Where I'm from all the food is spicy and western foods tend to taste bland to me due to the apparent relative lack of spicing and the reasons for the food being soo spicy is probably because they all originate from countries with very warm climates, hence the hot spicy food makes you sweat and therefore cools you down afterwards.
I can handle some really spicy stuff but when it gets to the point where I feel like it's killing me.... yeah, that's not very enjoyable.
Spicy is real! If you are a meat eater green Tobasco is a great steak sauce. I use jalapeno peppers in a lot of my food. Just yesterday I made a macaroni and cheese casserole with mozzarella, blue cheese, onion, bacon, and one jalapeno pepper to spice it up. It came out great.

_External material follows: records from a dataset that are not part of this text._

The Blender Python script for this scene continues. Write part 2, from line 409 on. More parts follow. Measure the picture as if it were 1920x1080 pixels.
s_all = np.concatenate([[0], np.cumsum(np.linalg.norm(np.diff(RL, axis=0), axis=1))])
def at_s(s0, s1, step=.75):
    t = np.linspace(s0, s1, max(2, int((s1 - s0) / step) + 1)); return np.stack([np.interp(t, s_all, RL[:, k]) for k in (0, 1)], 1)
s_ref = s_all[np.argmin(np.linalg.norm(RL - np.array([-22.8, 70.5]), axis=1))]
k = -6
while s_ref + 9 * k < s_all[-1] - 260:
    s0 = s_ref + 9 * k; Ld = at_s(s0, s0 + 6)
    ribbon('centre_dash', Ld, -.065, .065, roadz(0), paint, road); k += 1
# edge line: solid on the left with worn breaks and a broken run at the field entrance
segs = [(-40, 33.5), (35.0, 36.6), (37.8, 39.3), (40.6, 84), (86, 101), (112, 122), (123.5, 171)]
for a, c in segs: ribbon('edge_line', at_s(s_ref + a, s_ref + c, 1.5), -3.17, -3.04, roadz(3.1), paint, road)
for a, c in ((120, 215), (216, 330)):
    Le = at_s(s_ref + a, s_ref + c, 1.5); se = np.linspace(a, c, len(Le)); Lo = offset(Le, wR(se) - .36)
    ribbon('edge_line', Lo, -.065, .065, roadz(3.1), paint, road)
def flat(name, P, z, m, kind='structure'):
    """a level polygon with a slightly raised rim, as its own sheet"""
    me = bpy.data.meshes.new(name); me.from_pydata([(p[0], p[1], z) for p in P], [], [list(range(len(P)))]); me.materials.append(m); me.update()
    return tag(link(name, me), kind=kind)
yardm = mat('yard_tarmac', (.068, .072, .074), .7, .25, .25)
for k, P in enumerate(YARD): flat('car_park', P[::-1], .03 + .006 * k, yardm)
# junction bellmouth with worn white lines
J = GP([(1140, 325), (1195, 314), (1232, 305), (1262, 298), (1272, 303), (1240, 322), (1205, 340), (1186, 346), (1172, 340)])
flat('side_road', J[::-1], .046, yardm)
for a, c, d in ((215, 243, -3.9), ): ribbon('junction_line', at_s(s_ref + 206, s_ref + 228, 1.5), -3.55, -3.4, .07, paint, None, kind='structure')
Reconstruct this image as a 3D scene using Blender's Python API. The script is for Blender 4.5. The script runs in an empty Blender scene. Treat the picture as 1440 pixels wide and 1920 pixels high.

I grew up on spicy food so this burning you speak of is completely foreign to me. To me anyway, spicy food is the only way to go. Non spicy food almost feels soulless to me.
@DockJaw said:
Why do people do it? It's like the culinary equivalent of nu metal.
You should be more honest and say that you have very limited experience in eating anything outside of what you know,
This, the taste of spicy stuff is really good to me, if I could get it without the burn I would but I don't think its possible."Spicy" does have a flavor. Once you get through the burning or grown accustomed to it, it's too amazing to describe.
Because I can't describe it. Hot sauce for example tastes so good on pizza, wings, fruit, etc.
Because most American/British food is so fucking boring. I get bored of food easily, spicy flavours change things up. The comparison should be made to horror films, not nu metal. There is lightly masochistic, and then there's just plain self-abuse.
Usually mass market spicy food is horrendous. I enjoy a good spicy food, but sometimes all that's happening is a complete overpowerment where all you are getting is a swift kick in the ass of harshness. You really have to be ready to take in the experience at that point because you aren't so much eating food as testing your ability to eat a really awful dish. I think when an actual chef worth a damned makes a spicy dish, it's a completely different, and welcome, experience.